Ceylan also keeps his viewers at a distance by keeping dialogue to an absolute minimum (it is some eleven minutes into the film before a single word is uttered), and filming almost entirely in long shots, so that his characters seem depersonalised and engulfed by their surroundings. Even Mahmut's apartment interior, despite the presence of bright colours and radiators, is made to seem every bit as bleak and frosty as the freezing snows outside. Such warmth as there is in the film comes from its quiet observational humour, although even this tends to laugh at, rather than with, the characters' petty foibles. Mahmut may at times be pitiable, but he is hardly likeable, and Yusuf, for all the charm of his wide-eyed bumbling, is clearly a Mahmut in the making.

At Cannes in 2003, 'Uzak' won the Grand Prix, and its two unknown leads became joint winners of the best actor prize – posthumously in the case of Emin Toprak, who was killed in a car accident soon after the film was finished – all of which launched this hyper low budget, small-scale production onto the international arthouse circuit. Ceylan has stated publicly his desire to emulate the Japanese master of domestic minimalism, Ozu, and there are scenes in 'Uzak' which clearly also align it to the work of Andrei Tarkovsky, renowned for his long silent takes and restrained artistry (the character Mahmut is an express admirer of Tarkovsky, even if he prefers pornography) – yet while those earlier directors offered a stunning economy where not a single moment seemed out of place, the scenes in Ceylan's film are too episodic to be integral, and a reduction or even multiplication of their length or number would make little difference to the film's overall impact. There are, it is true, many moments to savour in 'Uzak', but by the time it is over, many viewers will feel that it, like Yusuf, has outstayed its welcome.

It's Got: Low-key performances, long takes in long shot; some haunting imagery (in particular the shot of Yusuf trudging past a grounded, snow-covered shipwreck on his way to seek employment as a sailor); longing, melancholy and some restrained humour.

It Needs: To be tighter in its construction - long static sequences certainly have their place (just look at the films of Ozu, Tarkovsky or Bela Tarr), but if the omission of one or several of these sequences would seem to make little difference to the overall film, it is surely time to rethink plotting and structure.

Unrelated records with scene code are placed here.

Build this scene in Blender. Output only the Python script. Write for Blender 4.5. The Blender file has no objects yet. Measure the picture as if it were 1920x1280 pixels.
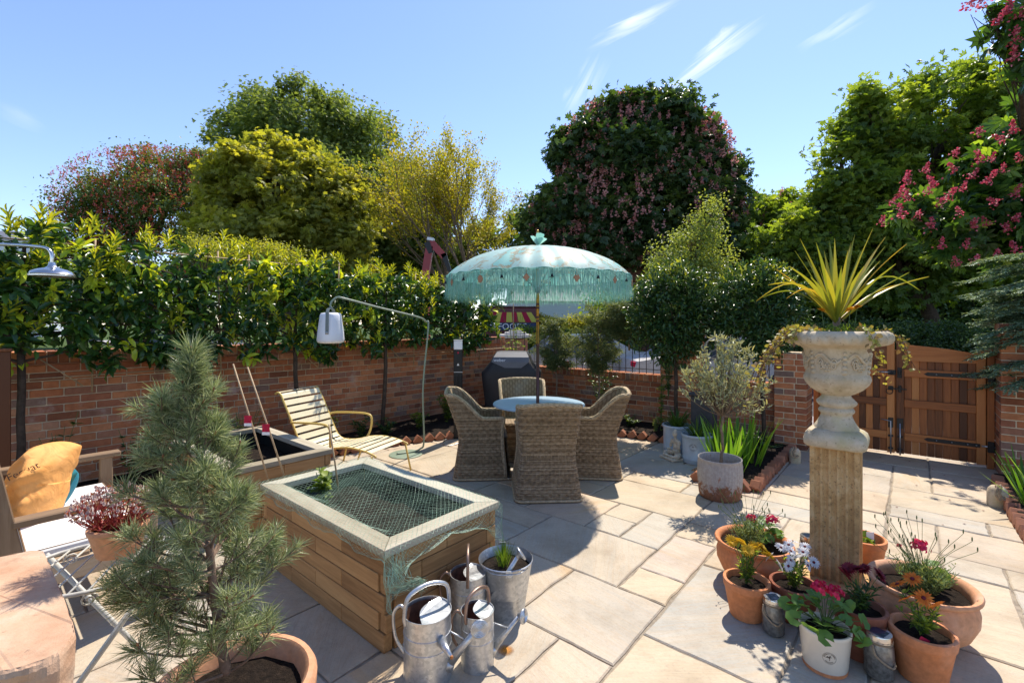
import bpy, math, random
import numpy as np
from mathutils import Vector, Matrix, Quaternion
rng = np.random.default_rng(7)
random.seed(7)
SC = bpy.context.scene
COL = SC.collection
R = math.radians
PI = math.pi
# ---------------------------------------------------------------- camera, light, exposure
cam_d = bpy.data.cameras.new('camera')
cam = bpy.data.objects.new('camera', cam_d)
COL.objects.link(cam)
cam.location = (0, 0, 1.6)
cam.rotation_euler = (R(90), 0, 0)
cam_d.sensor_width = 36
cam_d.lens = 36*876/1920
cam_d.shift_y = -33/1920
cam_d.clip_start = .05
cam_d.clip_end = 2000
SC.camera = cam
SUN_AZ, SUN_EL = 26.6, 58.0
world = bpy.data.worlds.new('World')
SC.world = world
world.use_nodes = True
wn, wl = world.node_tree.nodes, world.node_tree.links
wn.clear()
w_out = wn.new('ShaderNodeOutputWorld')
w_bg = wn.new('ShaderNodeBackground')
w_sky = wn.new('ShaderNodeTexSky')
w_sky.sky_type = 'NISHITA'
w_sky.sun_disc = False
w_sky.sun_elevation = R(SUN_EL)
w_sky.sun_rotation = R(SUN_AZ)
w_sky.altitude = 50
w_sky.air_density = 1.0
w_sky.dust_density = .15
w_sky.ozone_density = 3.2
w_bg.inputs['Strength'].default_value = .15
# thin cirrus streaks in the sky
w_tc = wn.new('ShaderNodeTexCoord')
def wvec(op, a, b=None):
    n = wn.new('ShaderNodeVectorMath'); n.operation = op
    wl.new(a, n.inputs[0])
    if b is not None:
        if isinstance(b, tuple): n.inputs[1].default_value = b
        else: wl.new(b, n.inputs[1])
    return n
def wmath(op, a, b, clamp=False):
    n = wn.new('ShaderNodeMath'); n.operation = op; n.use_clamp = clamp
    for i, q in enumerate((a, b)):
        if isinstance(q, (int, float)): n.inputs[i].default_value = q
        else: wl.new(q, n.inputs[i])
    return n.outputs[0]
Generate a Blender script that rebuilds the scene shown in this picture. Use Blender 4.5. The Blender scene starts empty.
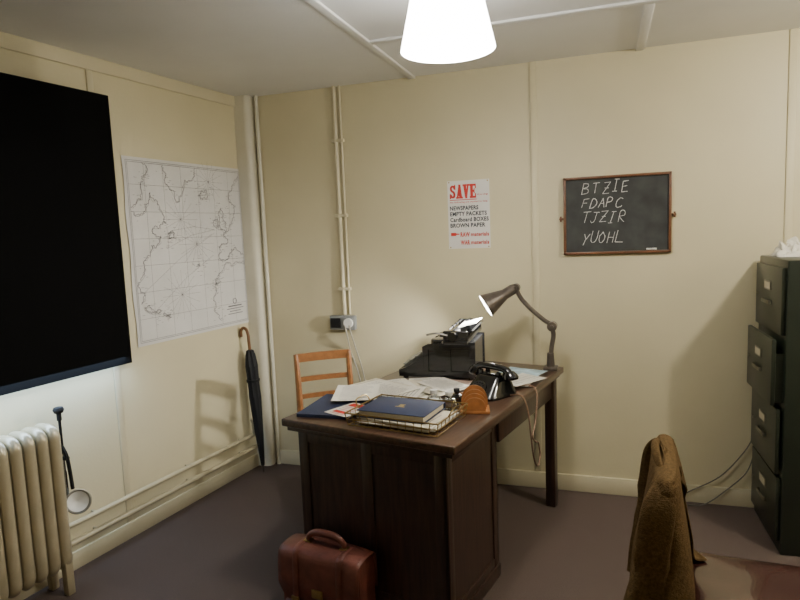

DVD Extras Scene selection; choice of Dolby digital 5.1/2.0 stereo; optional English subtitles; excellent interview with writer/director Nuri Bilge Ceylan (31min) who discusses the influence of Chekhov and Ozu and his own autobiography, the close connection between comedy and tragedy, his dislike of close-ups and cuts, the process of paring down both the script and the film to its simplest form, and the sheer luck of having snow in Istanbul during the shoot; Koza (18min), a short black-and-white film by Ceylan following an elderly beekeepers hallucinatory reveries on his childhood and his wife (now either gone to the city or deceased), with a soundtrack evoking Eraserhead and imagery recalling Buñuel and Dali - more interesting, I thought, than the main feature; 42 interminable minutes of commentary-free behind-the-scenes footage, including three sequences which never made the final cut. DVD Extras Rating: 5/10

Summary

This film about alienation, isolation and boredom in an Istanbul winter may leave some viewers feeling cold.